ハーバード(2020)(*2) | 女性教員比率:専任27% 専任コース42% |
オックスフォード(2019)(*3) | 女性教授 19% |
ケンブリッジ大学(March 2020)(*4) | 女性教授 22.8% |
(*1)東京大学『東京大学の概要・資料編2022』、内閣府『男女共同参画白書令和4年度版資料編』より筆者作成
(*2)ハーバード大学では、職階ではなく、専任雇用(tenured faculty)と専任雇用コース(tenure track)という分類であった。(Harvard University, Faculty Development & Diversity, Annual Report 2020)
(*3)オックス・ブリッジは教授職のみのデータであった。(University of Oxford, Women Making History、University of Cambridge, 2019-20 Equality and Diversity Information Report)
日本政府の取組み
日本政府は、この問題にどのように取り組んできたのか。
1975年にメキシコで開催された世界女性会議以来、女性差別の撤廃と女性の権利向上は国連の重要課題として取り組まれてきた。日本政府も国連の発議に従い、「男女共同参画」を進めてきたが、国連に言われたから取り組む程度の消極的な姿勢であった。
ところが、2012年12月末第2次安倍政権が発足したことにより、日本の女性政策の景色が大きく変わることになった。安倍氏は労働市場における女性の活躍を経済成長戦略の1つに位置づけ、2015年には女性活躍推進法を制定した。
こうした動きの中で、政治、経済、社会において指導的地位に就く女性の数を増やすことが急務とされ、政府は達成目標を設定した。第5次男女共同参画基本計画では、2025年までに大学教授23%、准教授30%に引き上げる目標が掲げられた。

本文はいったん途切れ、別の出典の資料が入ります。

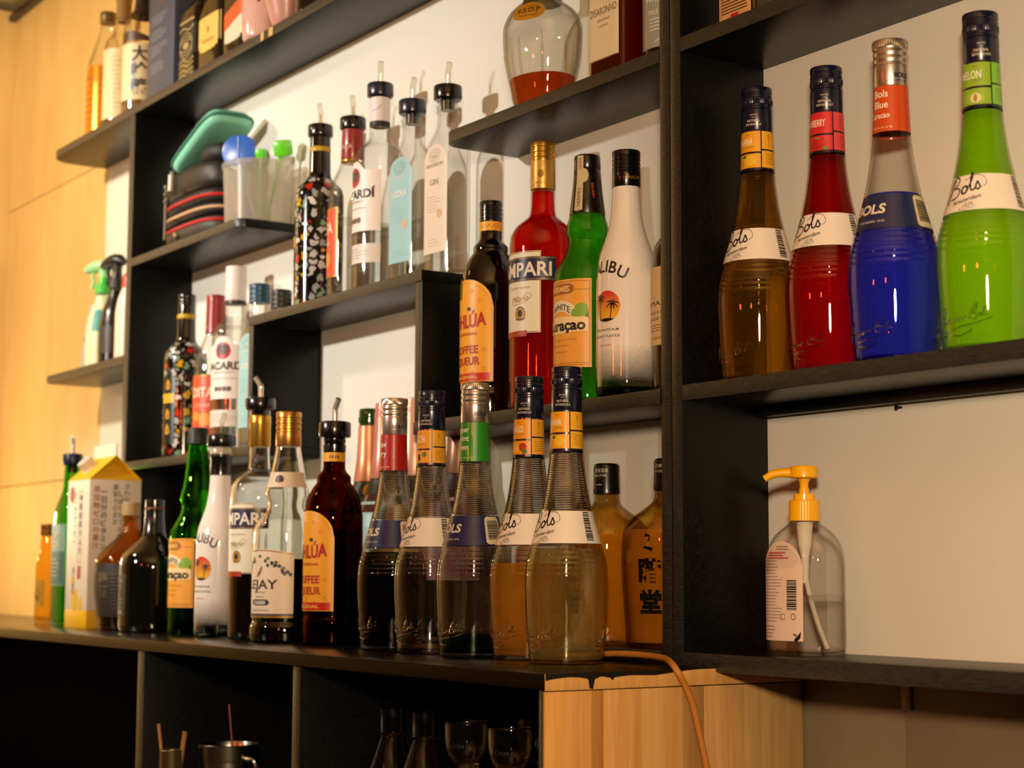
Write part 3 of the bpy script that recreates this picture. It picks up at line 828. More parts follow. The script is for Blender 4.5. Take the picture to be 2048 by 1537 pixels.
barrel_bottle('nearest ribbed bottle on the counter, pale yellow liqueur with orange banana neck label', -1.505, 1.0765, ZC+0.0001, -2, 'banana', 'new', (0.995, 0.94, 0.64), 119, g2, belly=((0.95, 0.78, 0.26), 0.06))
barrel_bottle('ribbed bottle on the counter half full of orange liqueur, mango neck label', -1.6026, 1.095, ZC+0.0001, -4, 'mango', 'new', (1.0, 0.68, 0.18), 104, g2, belly=((1.0, 0.50, 0.06), 0.14))
barrel_bottle('nearly empty ribbed bottle on the counter with silver cap and green neck label', -1.693, 1.082, ZC+0.0001, -2, None, 'old', (0.05, 0.22, 0.10), 24, g2,
              lab=('2e8f23', [('Pepper', -3, 256, 6.6, 22), ('mint', 0, 246, 6.6, 16), ('Green', -3, 236, 6.6, 21)], ''))
barrel_bottle('empty clear ribbed bottle on the counter with orange peach neck label', -1.7937, 1.085, ZC+0.0001, -8, 'peach', 'new', (0.95, 0.88, 0.78), 12, g2)
barrel_bottle('ribbed bottle on the counter holding near-black liqueur, silver cap and red neck label', -1.9005, 1.095, ZC+0.0001, -4, None, 'old', (0.035, 0.012, 0.012), 119, g2,
              lab=('b3170f', [('Straw', -4, 252, 7.4, 22), ('berry', -4, 240.5, 7.4, 22)], ''))

# ---------------------------------------------------------------- helpers for shared motifs
def palm(B, u, z, h, R, off, lean=2.0):
    """palm silhouette: trunk and fronds"""
    out = [stroke(B, [(u, z), (u+lean*0.5, z+h*0.5), (u+lean, z+h)], (1.3, 0.8), off, R)]
    cx, cz = u+lean, z+h
    for a, l in ((-25, 7), (15, 8), (60, 6.5), (110, 6), (150, 8), (195, 8), (-60, 5), (235, 5)):
        ca, sa = math.cos(deg(a)), math.sin(deg(a))
        out.append(stroke(B, [(cx, cz), (cx+ca*l*0.5, cz+sa*l*0.5+1.2), (cx+ca*l, cz+sa*l-1.6)], 1.5, off, R, taper=True))
    return out
def kanji(B, s, u, z, h, R, off, bold=0.02, gap=1.35):
    return [text(B, c, u, z-i*h*gap, h, off, R, bold=bold) for i, c in enumerate(s)]
def rules(B, u0, u1, z0, n, gap, wd, off, R, seed=1):
    """lines of small print too fine to read"""
    rnd = random.Random(seed)
    return [stroke(B, [(u0, z0-i*gap), (u0+(u1-u0)*rnd.uniform(0.6, 1), z0-i*gap)], wd, off, R) for i in range(n)]

# ---------------------------------------------------------------- coffee liqueur
KAH = Body([(0, 37), (3, 39), (22, 39.5), (32, 38.8), (37, 37.2), (44, 38.2), (120, 38.8), (165, 38.5), (187, 35.5), (206, 27), (213, 22.2), (219, 22.4), (224, 18.6), (229, 15), (240, 14.4), (256, 14.2)], step=3)
def coffee(label, x, y, z, rz, pourer):
    root = bottle('liqueur_bottle', label, x, y, z, rz, 'dark coffee liqueur bottles')
    glass_body(root, KAH, 'kah', G((0.42, 0.16, 0.05), 1.46, name='brown_glass') if pourer else P('0b0503', 0.06, coat=0.6, name='black_brown_glass'))
    liquid(root, KAH, 150 if pourer else 225, P('060302', 0.1, name='coffee_liqueur'), t=3.2)
    R = 38.6
    W = 42.0
    arch = lambda u: 138+36*math.sqrt(max(0, 1-(abs(u)/W)**2.3))
    lb = put('label', P('f0a720', 0.4, name='orange_yellow_paper'), root, patch(KAH, -W, W, 44, arch, 0.3, R, 28, 10))
    put('label_border', P('c98a1a', 0.4, name='ochre_ink'), lb, *[stroke(KAH, [(s*(W-3), 48), (s*(W-3), 136)], 0.6, 0.6, R, n=8) for s in (-1, 1)], stroke(KAH, [(W*0.93*math.sin(a/10*1.45), 136+34*math.cos(a/10*1.45)) for a in range(-10, 11)], 0.6, 0.6, R))
    put('diamond_print', P('e08f1c', 0.45, name='deep_orange_ink'), lb, *[poly(KAH, [(u-4, zz), (u, zz-4), (u+4, zz), (u, zz+4)], 0.45, R) for u, zz in ((-30, 60), (-15, 54), (0, 60), (15, 54), (30, 60), (30, 84), (-30, 84), (24, 146), (-24, 146), (12, 158), (-12, 158))])
    put('lettering', REDINK, lb, text(KAH, 'KAHLÚA', 0, 121, 17, 0.7, R, 66, 0.035, arc=-3), text(KAH, 'THE ORIGINAL', 0, 104.5, 3.6, 0.7, R, 44, 0.02),
        text(KAH, 'COFFEE', 0, 85, 10, 0.7, R, 46, 0.03), text(KAH, 'LIQUEUR', 0, 70.5, 10, 0.7, R, 50, 0.03))
    put('ribbon', P('c81e14', 0.4, name='red_ribbon'), lb, patch(KAH, -38, 38, 45, 55, 0.7, R))
    put('ribbon_lettering', P('f3c04a', 0.4, name='yellow_ink'), lb, text(KAH, 'ORIGINAL', 0, 50, 4.2, 1.0, R, 46, 0.02))
    put('coffee_bean', P('3a1c0c', 0.4, name='bean_ink'), lb, disc(KAH, 9, 136, 3.4, 2.4, 0.7, R))
    if not pourer: put('hologram_strip', P('9a8420', 0.25, metal=0.5, name='hologram'), lb, patch(KAH, -17, -7, 150, 176, 0.7, R))
    nb = put('neck_label', P('e9a51f', 0.4, name='orange_yellow_paper'), root, patch(KAH, -45, 45, 239.5, 251.5, 0.4, 14.3, 40, 2))
    if pourer:
        put('neck_lettering', INK, nb, text(KAH, '1936', 15, 245.5, 4.2, 0.7, 14.3, 13, 0.02), text(KAH, '1936', -14, 245.5, 4.2, 0.7, 14.3, 13, 0.02))
        rev('neck_rim', [(252, 13), (253, 15), (257, 15.2), (262, 15.2), (263, 13.5), (266, 14.8), (270, 14.8), (272, 13)], BLACKP, root)
        finish_pourer(root, 272, 21.5, BLACKP, P('d8d2c8', 0.15, metal=0.6, name='spout_metal'), aim=deg(90), ringh=21)
    else:
        put('neck_print', REDINK, nb, stroke(KAH, [(-42+i*3, 243 if i % 2 else 248) for i in range(29)], 0.9, 0.7, 14.3, n=1))
        rev('cap', ring_cap(252, 279, 14.9, 4), BLACKP, root)
    return root
coffee('dark coffee liqueur bottle with orange label and black screw cap on the middle shelf', -1.855, 1.208, Z4, 0, False)
coffee('brown coffee liqueur bottle with orange label and pourer standing on the counter', -2.0666, 1.10, ZC+0.0001, 2, True)

# ---------------------------------------------------------------- red bitter
CAM = Body([(0, 38.5), (3, 40.4), (10, 40.8), (198, 40.8), (213, 39.6), (227, 32), (236, 21.5), (241, 16.8), (255, 15.3), (273, 14.9), (318, 14.5)], step=3)
def bitter(label, x, y, z, rz, pourer):
    root = bottle('aperitif_bottle', label, x, y, z, rz, 'red bitter bottles')
    if pourer:
        glass_body(root, CAM, 'cam', CLEAR); liquid(root, CAM, 105, P('1c0404', 0.08, name='dark_red_bitter'))
    else:
        glass_body(root, CAM, 'cam', THIN); liquid(root, CAM, 270, LQ((0.90, 0.025, 0.015), (0.70, 0.008, 0.004), 0.22, name='red_bitter'), t=1.9)
    R = 40.8
    lb = put('label', P('e6e0cc', 0.4, name='ivory_paper'), root, patch(CAM, -37, 37, 92, 191, 0.3, R, 26, 4))
    put('gold_border', GOLDINK, lb, stroke(CAM, [(-36, 190), (36, 190)], 1.0, 0.6, R, n=14), stroke(CAM, [(-36, 93.2), (36, 93.2)], 1.0, 0.6, R), stroke(CAM, [(36, 93), (36, 190)], 0.8, 0.6, R), stroke(CAM, [(-36, 93), (-36, 190)], 0.8, 0.6, R))
    bn = put('name_band', P('1a2347', 0.35, name='navy_paper'), lb, patch(CAM, -55, 55, 155, 184, 0.7, R, 40, 2))
    put('band_border', GOLDINK, bn, patch(CAM, -55, 55, 156.2, 157, 0.95, R, 40, 1), patch(CAM, -55, 55, 182, 182.8, 0.95, R, 40, 1))
    put('lettering', P('eadcd0', 0.4, name='pale_ink'), bn, text(CAM, 'CAMPARI', 2, 169.5, 17.5, 1.0, R, 96, 0.02))
    put('script', GOLDINK, lb, text(CAM, 'Milano', 8, 134, 7.5, 0.7, R, 26, shear=0.35, rot=0.1), stroke(CAM, [(-8, 128), (4, 127), (18, 130), (26, 137), (20, 140), (14, 134)], 0.5, 0.7, R), text(CAM, 'DAVIDE CAMPARI', 8, 147, 2.4, 0.7, R, 32))
    put('emblem', P('b98a22', 0.4, name='crest_gold'), lb, disc(CAM, 10, 115, 8.5, 8.5, 0.6, R)); put('emblem_detail', INK, lb, disc(CAM, 10, 116, 3.6, 4.4, 0.8, R), stroke(CAM, [(3, 109), (17, 109)], 1.2, 0.8, R), stroke(CAM, [(4, 121), (10, 124), (16, 121)], 1.0, 0.8, R))
    rb = put('ribbon', P('b02015', 0.4, name='red_ribbon'), lb, patch(CAM, -20, 20, 88, 95, 0.75, R)); put('ribbon_lettering', GOLDINK, rb, text(CAM, 'BITTER', 0, 91.5, 3, 1.0, R, 24))
    if pourer:
        rev('foil_sleeve', [(273, 15.2), (274, 15.7), (306, 15.5), (309, 16.2), (312, 15.4), (315, 16.0), (318, 15)], GOLD, root)
        rev('glass_collar', [(318, 14.6), (326, 14.6)], CLEAR, root)
        finish_pourer(root, 327, 22, BLACKP, P('cfc8bb', 0.15, metal=0.7, name='spout_metal2'), aim=deg(-60), ringh=17)
    else:
        sl = rev('foil_sleeve', [(273, 15.2), (274, 15.5), (308, 15.3)], P('c79a4a', 0.4, metal=0.6, name='foil_gold'), root)
        C = Body([(270, 15.5), (310, 15.5)], step=10)
        put('foil_lettering', P('8f6a2a', 0.4, metal=0.5, name='embossed_gold'), sl, disc(C, 12, 291, 4, 5, 0.2, 15.5), text(C, 'MILANO', 12, 280, 2.6, 0.2, 15.5, 14))
        rev('cap', ring_cap(308, 333, 15.6, 3, wob=0.8), GOLD, root)
    return root
bitter('bottle of bright red bitter with navy name band and gold cap on the middle shelf', -1.739, 1.208, Z4, 0, False)
bitter('nearly empty bitter bottle with gold sleeve and black pourer on the counter', -2.300, 1.103, ZC+0.0001, 4, True)

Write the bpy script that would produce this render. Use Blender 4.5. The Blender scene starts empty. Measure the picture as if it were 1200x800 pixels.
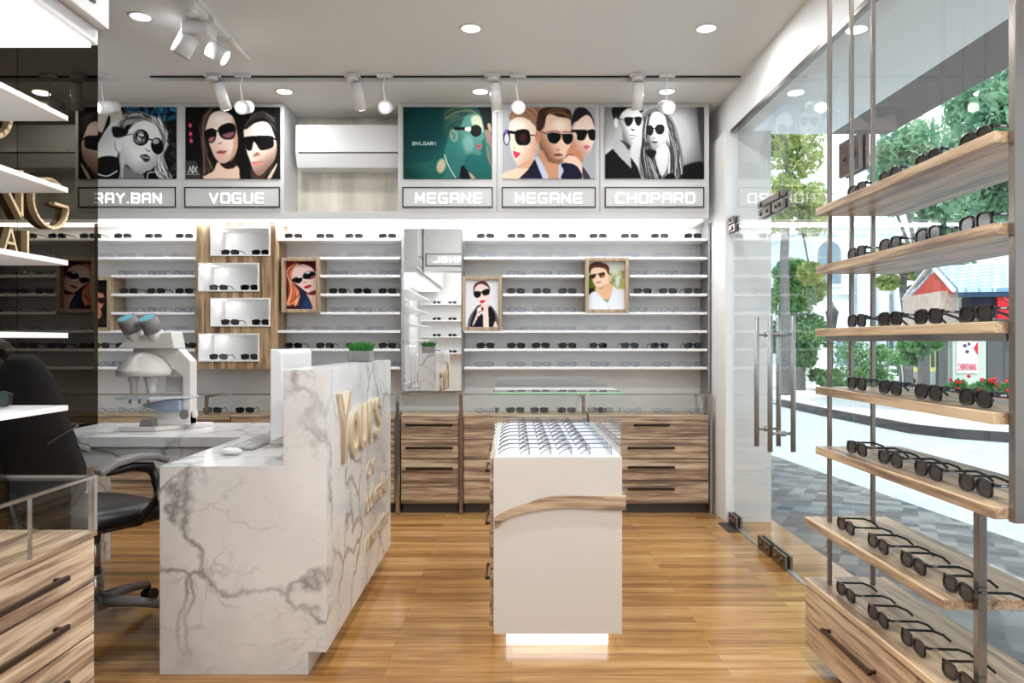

文科省は、女性活躍推進法に呼応して「ダイバーシティ研究環境実現イニシィアティブ・女性研究者研究支援事業」を立ち上げ、女性教員の活躍を推進する大学に補助金を提供している。東大は今度の事業のうち「女性リーダー育成型」に採択された。
つまり、東大の本計画は政府の方針と補助金獲得に後押しされている。
東大の取組みは「法の下の平等」に抵触するのか
女性を優先するポジティブ・アクションには、男性やトランスジェンダーの人に対する逆差別、不公平な措置といった批判が必ず出される。しかし、これは男性の不平不満と片付けられない、「平等」の概念を問い直す問題提起である。